**STORED RECORDS**
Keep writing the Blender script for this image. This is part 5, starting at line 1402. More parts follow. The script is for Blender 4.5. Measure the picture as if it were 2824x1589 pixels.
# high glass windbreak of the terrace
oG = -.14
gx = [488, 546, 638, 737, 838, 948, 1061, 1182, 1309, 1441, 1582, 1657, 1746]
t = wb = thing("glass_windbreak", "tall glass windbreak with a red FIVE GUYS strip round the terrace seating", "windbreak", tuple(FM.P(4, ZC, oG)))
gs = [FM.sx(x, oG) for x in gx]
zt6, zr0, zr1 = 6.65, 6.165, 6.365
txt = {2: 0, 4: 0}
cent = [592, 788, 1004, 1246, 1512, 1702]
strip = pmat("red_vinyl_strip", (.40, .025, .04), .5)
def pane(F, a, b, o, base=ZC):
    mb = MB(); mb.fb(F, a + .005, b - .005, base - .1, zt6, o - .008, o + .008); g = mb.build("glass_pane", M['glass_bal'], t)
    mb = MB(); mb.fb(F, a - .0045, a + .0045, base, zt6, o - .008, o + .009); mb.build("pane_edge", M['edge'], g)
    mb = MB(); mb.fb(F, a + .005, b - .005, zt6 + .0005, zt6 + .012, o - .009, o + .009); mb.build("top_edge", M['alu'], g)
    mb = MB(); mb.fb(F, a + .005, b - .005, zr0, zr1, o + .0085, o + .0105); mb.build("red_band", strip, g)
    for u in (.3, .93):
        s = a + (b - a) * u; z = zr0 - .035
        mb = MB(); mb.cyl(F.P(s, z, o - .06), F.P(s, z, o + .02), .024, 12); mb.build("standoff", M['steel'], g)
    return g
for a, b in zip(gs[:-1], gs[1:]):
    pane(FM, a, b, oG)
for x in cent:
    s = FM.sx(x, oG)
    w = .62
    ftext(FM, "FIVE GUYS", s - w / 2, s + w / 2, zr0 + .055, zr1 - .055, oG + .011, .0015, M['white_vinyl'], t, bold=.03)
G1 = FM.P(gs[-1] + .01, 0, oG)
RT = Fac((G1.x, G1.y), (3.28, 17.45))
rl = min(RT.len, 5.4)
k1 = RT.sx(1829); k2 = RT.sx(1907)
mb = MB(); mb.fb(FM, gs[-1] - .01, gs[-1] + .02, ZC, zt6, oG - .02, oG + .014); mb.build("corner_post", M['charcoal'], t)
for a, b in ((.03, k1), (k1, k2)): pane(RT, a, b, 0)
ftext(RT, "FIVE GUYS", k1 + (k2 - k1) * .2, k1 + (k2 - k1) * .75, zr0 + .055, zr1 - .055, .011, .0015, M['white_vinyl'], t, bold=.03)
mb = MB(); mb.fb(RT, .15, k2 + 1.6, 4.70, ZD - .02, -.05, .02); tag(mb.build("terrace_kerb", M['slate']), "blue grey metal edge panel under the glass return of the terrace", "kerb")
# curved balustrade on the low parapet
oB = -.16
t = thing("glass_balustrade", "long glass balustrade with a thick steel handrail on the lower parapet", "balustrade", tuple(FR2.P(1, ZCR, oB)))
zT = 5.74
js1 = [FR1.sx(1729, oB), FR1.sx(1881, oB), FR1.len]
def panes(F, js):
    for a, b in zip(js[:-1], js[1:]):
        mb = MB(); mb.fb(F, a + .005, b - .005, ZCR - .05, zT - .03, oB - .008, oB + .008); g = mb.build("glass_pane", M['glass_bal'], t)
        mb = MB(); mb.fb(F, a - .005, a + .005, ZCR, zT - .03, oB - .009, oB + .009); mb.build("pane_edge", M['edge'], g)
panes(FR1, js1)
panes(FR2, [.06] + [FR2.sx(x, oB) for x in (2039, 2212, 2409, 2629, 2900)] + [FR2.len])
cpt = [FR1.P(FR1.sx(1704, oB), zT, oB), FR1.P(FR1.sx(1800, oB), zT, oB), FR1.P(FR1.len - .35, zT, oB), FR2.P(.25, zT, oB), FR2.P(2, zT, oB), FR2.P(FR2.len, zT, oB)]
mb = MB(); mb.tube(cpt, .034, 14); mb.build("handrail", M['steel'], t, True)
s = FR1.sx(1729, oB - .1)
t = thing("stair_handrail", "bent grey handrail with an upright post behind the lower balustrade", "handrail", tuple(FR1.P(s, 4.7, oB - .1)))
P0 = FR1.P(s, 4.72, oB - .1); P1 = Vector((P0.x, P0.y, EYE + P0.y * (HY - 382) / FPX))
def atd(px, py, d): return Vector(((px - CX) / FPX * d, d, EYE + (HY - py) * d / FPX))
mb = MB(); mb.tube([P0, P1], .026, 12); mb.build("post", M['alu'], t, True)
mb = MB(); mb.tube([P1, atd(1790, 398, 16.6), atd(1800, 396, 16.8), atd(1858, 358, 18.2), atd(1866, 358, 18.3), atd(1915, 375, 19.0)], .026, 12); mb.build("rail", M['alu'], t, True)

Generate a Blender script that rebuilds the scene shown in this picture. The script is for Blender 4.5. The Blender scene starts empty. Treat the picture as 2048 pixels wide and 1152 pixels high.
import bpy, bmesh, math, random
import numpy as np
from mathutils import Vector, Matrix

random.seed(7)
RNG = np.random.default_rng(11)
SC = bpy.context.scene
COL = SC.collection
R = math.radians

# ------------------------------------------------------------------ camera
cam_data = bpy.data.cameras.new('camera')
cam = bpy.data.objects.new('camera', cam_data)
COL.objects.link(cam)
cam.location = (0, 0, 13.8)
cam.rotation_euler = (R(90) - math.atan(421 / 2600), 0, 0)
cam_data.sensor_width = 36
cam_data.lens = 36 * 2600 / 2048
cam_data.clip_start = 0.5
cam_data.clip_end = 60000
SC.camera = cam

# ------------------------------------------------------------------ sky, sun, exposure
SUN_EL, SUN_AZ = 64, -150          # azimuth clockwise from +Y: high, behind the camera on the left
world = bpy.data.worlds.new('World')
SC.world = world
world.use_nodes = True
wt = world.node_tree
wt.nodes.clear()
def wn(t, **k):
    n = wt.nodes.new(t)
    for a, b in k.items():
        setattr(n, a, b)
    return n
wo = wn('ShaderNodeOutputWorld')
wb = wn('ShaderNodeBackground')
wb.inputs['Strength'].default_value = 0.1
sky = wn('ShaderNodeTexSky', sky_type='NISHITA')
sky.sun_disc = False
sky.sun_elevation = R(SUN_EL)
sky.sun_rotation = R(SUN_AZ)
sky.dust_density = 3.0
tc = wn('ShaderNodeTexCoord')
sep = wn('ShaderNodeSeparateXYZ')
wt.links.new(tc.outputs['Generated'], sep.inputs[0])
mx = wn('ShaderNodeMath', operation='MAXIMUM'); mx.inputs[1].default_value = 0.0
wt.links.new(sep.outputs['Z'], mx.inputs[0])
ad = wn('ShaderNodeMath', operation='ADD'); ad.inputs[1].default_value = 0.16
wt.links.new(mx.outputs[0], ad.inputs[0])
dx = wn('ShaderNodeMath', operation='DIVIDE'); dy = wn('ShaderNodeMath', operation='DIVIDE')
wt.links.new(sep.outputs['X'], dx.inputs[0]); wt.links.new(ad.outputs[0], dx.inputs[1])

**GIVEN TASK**
Can you restate every record above word for word?

**FINISHED ANSWER**
Keep writing the Blender script for this image. This is part 5, starting at line 1402. More parts follow. The script is for Blender 4.5. Measure the picture as if it were 2824x1589 pixels.
# high glass windbreak of the terrace
oG = -.14
gx = [488, 546, 638, 737, 838, 948, 1061, 1182, 1309, 1441, 1582, 1657, 1746]
t = wb = thing("glass_windbreak", "tall glass windbreak with a red FIVE GUYS strip round the terrace seating", "windbreak", tuple(FM.P(4, ZC, oG)))
gs = [FM.sx(x, oG) for x in gx]
zt6, zr0, zr1 = 6.65, 6.165, 6.365
txt = {2: 0, 4: 0}
cent = [592, 788, 1004, 1246, 1512, 1702]
strip = pmat("red_vinyl_strip", (.40, .025, .04), .5)
def pane(F, a, b, o, base=ZC):
    mb = MB(); mb.fb(F, a + .005, b - .005, base - .1, zt6, o - .008, o + .008); g = mb.build("glass_pane", M['glass_bal'], t)
    mb = MB(); mb.fb(F, a - .0045, a + .0045, base, zt6, o - .008, o + .009); mb.build("pane_edge", M['edge'], g)
    mb = MB(); mb.fb(F, a + .005, b - .005, zt6 + .0005, zt6 + .012, o - .009, o + .009); mb.build("top_edge", M['alu'], g)
    mb = MB(); mb.fb(F, a + .005, b - .005, zr0, zr1, o + .0085, o + .0105); mb.build("red_band", strip, g)
    for u in (.3, .93):
        s = a + (b - a) * u; z = zr0 - .035
        mb = MB(); mb.cyl(F.P(s, z, o - .06), F.P(s, z, o + .02), .024, 12); mb.build("standoff", M['steel'], g)
    return g
for a, b in zip(gs[:-1], gs[1:]):
    pane(FM, a, b, oG)
for x in cent:
    s = FM.sx(x, oG)
    w = .62
    ftext(FM, "FIVE GUYS", s - w / 2, s + w / 2, zr0 + .055, zr1 - .055, oG + .011, .0015, M['white_vinyl'], t, bold=.03)
G1 = FM.P(gs[-1] + .01, 0, oG)
RT = Fac((G1.x, G1.y), (3.28, 17.45))
rl = min(RT.len, 5.4)
k1 = RT.sx(1829); k2 = RT.sx(1907)
mb = MB(); mb.fb(FM, gs[-1] - .01, gs[-1] + .02, ZC, zt6, oG - .02, oG + .014); mb.build("corner_post", M['charcoal'], t)
for a, b in ((.03, k1), (k1, k2)): pane(RT, a, b, 0)
ftext(RT, "FIVE GUYS", k1 + (k2 - k1) * .2, k1 + (k2 - k1) * .75, zr0 + .055, zr1 - .055, .011, .0015, M['white_vinyl'], t, bold=.03)
mb = MB(); mb.fb(RT, .15, k2 + 1.6, 4.70, ZD - .02, -.05, .02); tag(mb.build("terrace_kerb", M['slate']), "blue grey metal edge panel under the glass return of the terrace", "kerb")
# curved balustrade on the low parapet
oB = -.16
t = thing("glass_balustrade", "long glass balustrade with a thick steel handrail on the lower parapet", "balustrade", tuple(FR2.P(1, ZCR, oB)))
zT = 5.74
js1 = [FR1.sx(1729, oB), FR1.sx(1881, oB), FR1.len]
def panes(F, js):
    for a, b in zip(js[:-1], js[1:]):
        mb = MB(); mb.fb(F, a + .005, b - .005, ZCR - .05, zT - .03, oB - .008, oB + .008); g = mb.build("glass_pane", M['glass_bal'], t)
        mb = MB(); mb.fb(F, a - .005, a + .005, ZCR, zT - .03, oB - .009, oB + .009); mb.build("pane_edge", M['edge'], g)
panes(FR1, js1)
panes(FR2, [.06] + [FR2.sx(x, oB) for x in (2039, 2212, 2409, 2629, 2900)] + [FR2.len])
cpt = [FR1.P(FR1.sx(1704, oB), zT, oB), FR1.P(FR1.sx(1800, oB), zT, oB), FR1.P(FR1.len - .35, zT, oB), FR2.P(.25, zT, oB), FR2.P(2, zT, oB), FR2.P(FR2.len, zT, oB)]
mb = MB(); mb.tube(cpt, .034, 14); mb.build("handrail", M['steel'], t, True)
s = FR1.sx(1729, oB - .1)
t = thing("stair_handrail", "bent grey handrail with an upright post behind the lower balustrade", "handrail", tuple(FR1.P(s, 4.7, oB - .1)))
P0 = FR1.P(s, 4.72, oB - .1); P1 = Vector((P0.x, P0.y, EYE + P0.y * (HY - 382) / FPX))
def atd(px, py, d): return Vector(((px - CX) / FPX * d, d, EYE + (HY - py) * d / FPX))
mb = MB(); mb.tube([P0, P1], .026, 12); mb.build("post", M['alu'], t, True)
mb = MB(); mb.tube([P1, atd(1790, 398, 16.6), atd(1800, 396, 16.8), atd(1858, 358, 18.2), atd(1866, 358, 18.3), atd(1915, 375, 19.0)], .026, 12); mb.build("rail", M['alu'], t, True)

Generate a Blender script that rebuilds the scene shown in this picture. The script is for Blender 4.5. The Blender scene starts empty. Treat the picture as 2048 pixels wide and 1152 pixels high.
import bpy, bmesh, math, random
import numpy as np
from mathutils import Vector, Matrix

random.seed(7)
RNG = np.random.default_rng(11)
SC = bpy.context.scene
COL = SC.collection
R = math.radians

# ------------------------------------------------------------------ camera
cam_data = bpy.data.cameras.new('camera')
cam = bpy.data.objects.new('camera', cam_data)
COL.objects.link(cam)
cam.location = (0, 0, 13.8)
cam.rotation_euler = (R(90) - math.atan(421 / 2600), 0, 0)
cam_data.sensor_width = 36
cam_data.lens = 36 * 2600 / 2048
cam_data.clip_start = 0.5
cam_data.clip_end = 60000
SC.camera = cam

# ------------------------------------------------------------------ sky, sun, exposure
SUN_EL, SUN_AZ = 64, -150          # azimuth clockwise from +Y: high, behind the camera on the left
world = bpy.data.worlds.new('World')
SC.world = world
world.use_nodes = True
wt = world.node_tree
wt.nodes.clear()
def wn(t, **k):
    n = wt.nodes.new(t)
    for a, b in k.items():
        setattr(n, a, b)
    return n
wo = wn('ShaderNodeOutputWorld')
wb = wn('ShaderNodeBackground')
wb.inputs['Strength'].default_value = 0.1
sky = wn('ShaderNodeTexSky', sky_type='NISHITA')
sky.sun_disc = False
sky.sun_elevation = R(SUN_EL)
sky.sun_rotation = R(SUN_AZ)
sky.dust_density = 3.0
tc = wn('ShaderNodeTexCoord')
sep = wn('ShaderNodeSeparateXYZ')
wt.links.new(tc.outputs['Generated'], sep.inputs[0])
mx = wn('ShaderNodeMath', operation='MAXIMUM'); mx.inputs[1].default_value = 0.0
wt.links.new(sep.outputs['Z'], mx.inputs[0])
ad = wn('ShaderNodeMath', operation='ADD'); ad.inputs[1].default_value = 0.16
wt.links.new(mx.outputs[0], ad.inputs[0])
dx = wn('ShaderNodeMath', operation='DIVIDE'); dy = wn('ShaderNodeMath', operation='DIVIDE')
wt.links.new(sep.outputs['X'], dx.inputs[0]); wt.links.new(ad.outputs[0], dx.inputs[1])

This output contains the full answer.